University scrutinizes text alert pros, cons


After internally assessing its response on Sept. 28 — the day mathematics sophomore Colton Tooley fired 11 rounds of his AK-47 on campus before taking his own life — the University’s Emergency Preparedness department reported about 53,000 students and staff received text message alerts.

However, in many cases users did not receive the text alerts for up to 45 minutes after they were sent. UT officials said congested wireless traffic contributed to the delay.

Director of Emergency Preparedness David Cronk sent the text messages, which went out from an internal server to a third-party aggregator, a collection of servers. From there, the messages were transmitted to towers of different cell phone carriers, such as AT&T or Verizon.

“That’s where the weak point is within the distribution system,” Cronk said. “Because if you hit a tower with 55,000 messages at a time, it has a certain capacity that it can handle.”

It took four to five minutes for the aggregator to receive the messages and up to 45 minutes for individuals to get the notifications, Cronk said. The department sent out 54,000 messages at a time — five times overall — totaling 270,000 notifications for the day.

About seven years ago, UT made a five-year deal to use a text-messaging system known as Mobile Campus, which included coupons to local restaurants. After noticing a negative response to the coupons, UT switched to a stand-alone product strictly for messaging purposes, Cronk said.
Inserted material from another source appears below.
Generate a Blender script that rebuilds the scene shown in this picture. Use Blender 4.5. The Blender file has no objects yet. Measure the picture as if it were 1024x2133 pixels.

Cronk said some cell phone towers, including Sprint’s, may have seen the large number of text messages coming, interpreted them as spam and rejected them. The University’s Information Technology Services provided the network with a six-digit code to move the emergency text messages to the top of the queue, eventually reaching students on campus.
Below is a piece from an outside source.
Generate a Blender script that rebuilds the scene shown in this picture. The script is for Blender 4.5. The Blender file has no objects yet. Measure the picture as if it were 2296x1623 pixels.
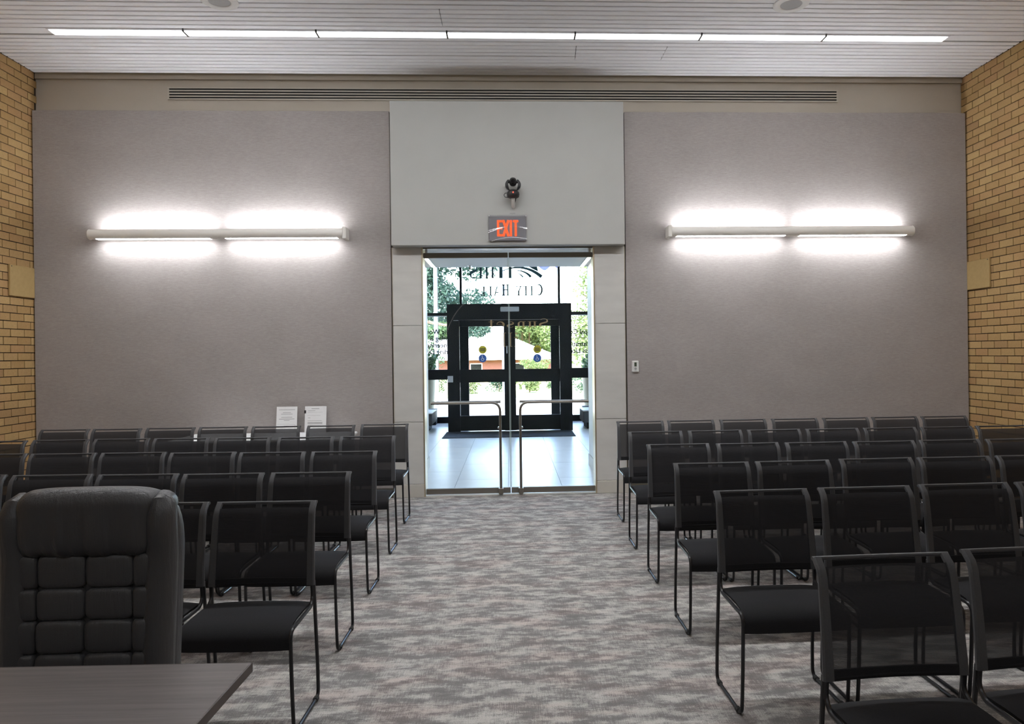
import bpy, bmesh, math, random
from mathutils import Matrix, Vector
R = math.radians
PI = math.pi
rng = random.Random(7)
SC = bpy.context.scene
COL = SC.collection

# ------------------------------------------------------------------ camera
cam_d = bpy.data.cameras.new('camera')
cam = bpy.data.objects.new('camera', cam_d)
COL.objects.link(cam)
cam_d.sensor_fit = 'HORIZONTAL'
cam_d.sensor_width = 36.0
cam_d.lens = 1580.18 / 2296 * 36.0
cam_d.shift_x = (1148 - 1216.87) / 2296
cam_d.shift_y = (792.44 - 811.5) / 2296
cam_d.clip_start = 0.05
cam_d.clip_end = 400
cam.matrix_world = Matrix.Translation((0, 0, 1.55)) @ Matrix.Rotation(-0.0458, 4, 'Z') @ Matrix.Rotation(PI / 2, 4, 'X') @ Matrix.Rotation(-0.0127, 4, 'Z')
SC.camera = cam

# ------------------------------------------------------------------ sky, sun, exposure
W = bpy.data.worlds.new('sky')
SC.world = W
W.use_nodes = True
wn = W.node_tree.nodes
wl = W.node_tree.links
wn.clear()
w_out = wn.new('ShaderNodeOutputWorld')
w_bg = wn.new('ShaderNodeBackground')
w_sky = wn.new('ShaderNodeTexSky')
w_sky.sky_type = 'NISHITA'
w_sky.sun_disc = False
w_sky.sun_elevation = R(56)
w_sky.sun_rotation = R(200)
w_sky.air_density = 1.0
w_sky.dust_density = 2.5
w_bg.inputs['Strength'].default_value = 2.4
wl.new(w_sky.outputs[0], w_bg.inputs[0])
wl.new(w_bg.outputs[0], w_out.inputs[0])

sun_d = bpy.data.lights.new('sun', 'SUN')
sun_d.energy = 7.0
sun_d.angle = R(0.6)
sun_d.color = (1.0, 0.95, 0.86)
sun = bpy.data.objects.new('sun', sun_d)
COL.objects.link(sun)
sun.rotation_euler = (R(34), 0, R(-20))      # shines forward, away from the building, out of the left
sun.location = (-8, -20, 40)

SC.view_settings.view_transform = 'Standard'
SC.view_settings.look = 'None'
SC.view_settings.gamma = 1.0
SC.view_settings.use_curve_mapping = False
SC.view_settings.exposure = 0.64
try:
    SC.cycles.use_denoising = True
    SC.cycles.max_bounces = 10
    SC.cycles.diffuse_bounces = 5
    SC.cycles.transparent_max_bounces = 24
    SC.cycles.sample_clamp_indirect = 6.0
    SC.cycles.caustics_reflective = False
    SC.cycles.caustics_refractive = False
except Exception:
    pass
STRIP_L = (3.2, 48.0, 14.0)      # radiance of the three ceiling slot lights (last two unseen, added to balance the light)
SCONCE_L = (34.0, 27.0)     # radiance of the wall tube lights, up and down

# ------------------------------------------------------------------ materials
def new_mat(name):
    m = bpy.data.materials.new(name)
    m.use_nodes = True
    nt = m.node_tree
    return m, nt, nt.nodes['Principled BSDF']

def plain(name, col, rough=0.5, metal=0.0, spec=0.5, coat=0.0):
    m, nt, b = new_mat(name)
    b.inputs['Base Color'].default_value = (*col, 1)
    b.inputs['Roughness'].default_value = rough
    b.inputs['Metallic'].default_value = metal
    b.inputs['Specular IOR Level'].default_value = spec
    b.inputs['Coat Weight'].default_value = coat
    return m

def nd(nt, t, **kw):
    n = nt.nodes.new(t)
    for k, v in kw.items():
        setattr(n, k, v)
    return n

def coords(nt, scale=(1, 1, 1), rot=(0, 0, 0), kind='Object'):
    tc = nd(nt, 'ShaderNodeTexCoord')
    mp = nd(nt, 'ShaderNodeMapping')
    mp.inputs['Scale'].default_value = scale
    mp.inputs['Rotation'].default_value = rot
    nt.links.new(tc.outputs[kind], mp.inputs[0])
    return mp.outputs[0]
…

The Emergency Preparedness department is trying to address the congestion problems by implementing a multichannel delivery system which would reach television screens and computer desktops, Cronk said.

“It won’t be on every computer,” he said. “It doesn’t have to be. If you have 30 students and one person gets the message, it won’t take long for everybody else to know.”
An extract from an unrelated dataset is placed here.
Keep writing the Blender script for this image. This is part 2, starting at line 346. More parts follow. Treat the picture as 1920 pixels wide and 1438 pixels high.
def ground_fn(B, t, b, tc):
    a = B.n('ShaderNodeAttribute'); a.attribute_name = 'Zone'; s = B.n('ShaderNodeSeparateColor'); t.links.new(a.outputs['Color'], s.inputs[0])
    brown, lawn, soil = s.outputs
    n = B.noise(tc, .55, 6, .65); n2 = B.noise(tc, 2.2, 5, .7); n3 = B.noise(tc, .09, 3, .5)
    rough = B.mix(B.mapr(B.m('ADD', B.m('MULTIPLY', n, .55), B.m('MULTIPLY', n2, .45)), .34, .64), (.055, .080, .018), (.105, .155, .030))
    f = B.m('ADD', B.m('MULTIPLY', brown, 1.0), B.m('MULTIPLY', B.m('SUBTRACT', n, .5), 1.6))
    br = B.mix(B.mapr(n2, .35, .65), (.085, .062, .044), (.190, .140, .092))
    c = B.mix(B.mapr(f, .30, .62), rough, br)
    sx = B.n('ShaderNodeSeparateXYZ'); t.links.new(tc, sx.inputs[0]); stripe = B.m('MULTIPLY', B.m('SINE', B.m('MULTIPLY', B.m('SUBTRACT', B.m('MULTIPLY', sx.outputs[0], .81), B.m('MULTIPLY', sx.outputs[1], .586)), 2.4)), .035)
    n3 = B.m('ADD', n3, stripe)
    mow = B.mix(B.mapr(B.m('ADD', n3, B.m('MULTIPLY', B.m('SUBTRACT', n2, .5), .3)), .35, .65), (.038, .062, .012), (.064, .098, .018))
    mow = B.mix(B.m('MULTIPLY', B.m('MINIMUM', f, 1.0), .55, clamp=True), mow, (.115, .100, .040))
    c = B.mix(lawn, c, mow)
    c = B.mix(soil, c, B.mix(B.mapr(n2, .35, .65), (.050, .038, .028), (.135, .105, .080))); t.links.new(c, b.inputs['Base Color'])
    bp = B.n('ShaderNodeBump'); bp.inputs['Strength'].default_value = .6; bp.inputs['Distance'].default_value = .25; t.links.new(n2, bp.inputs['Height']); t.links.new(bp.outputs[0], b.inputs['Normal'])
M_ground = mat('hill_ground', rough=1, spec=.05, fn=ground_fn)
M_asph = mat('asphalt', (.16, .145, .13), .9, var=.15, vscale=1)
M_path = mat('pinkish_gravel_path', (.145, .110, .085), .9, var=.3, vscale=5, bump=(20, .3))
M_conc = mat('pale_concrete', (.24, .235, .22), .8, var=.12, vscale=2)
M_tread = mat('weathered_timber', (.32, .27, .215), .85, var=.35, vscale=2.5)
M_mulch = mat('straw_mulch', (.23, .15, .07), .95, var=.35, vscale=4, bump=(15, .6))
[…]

T-Mobile spokeswoman Ann Brooks said the network saw a 200- to 400-percent increase in cell phone traffic between 8 a.m. and noon on the day of the incident. Brooks said it is impossible to predict when massive traffic spikes will happen, but the company can monitor the network to respond when they do.

“We know that things like this are bound to happen in a nationwide network,” Brooks said. “We feel like the most important reason to have robust wireless services for any community is to keep people connected to public safety facilities in emergency situations like this.”

Future improvements include changing word usage and expanding the speaker system to indoor locations. All communications systems — including the sirens, intercom and text messages — are tested on the first Wednesday of each month to ensure that they are in working order.

UT police Chief Robert Dahlstrom said having the text message system improved the campus response by providing information directly to students, faculty and staff.

“I think our system is one everyone is looking to emulate at this point in time,” he said.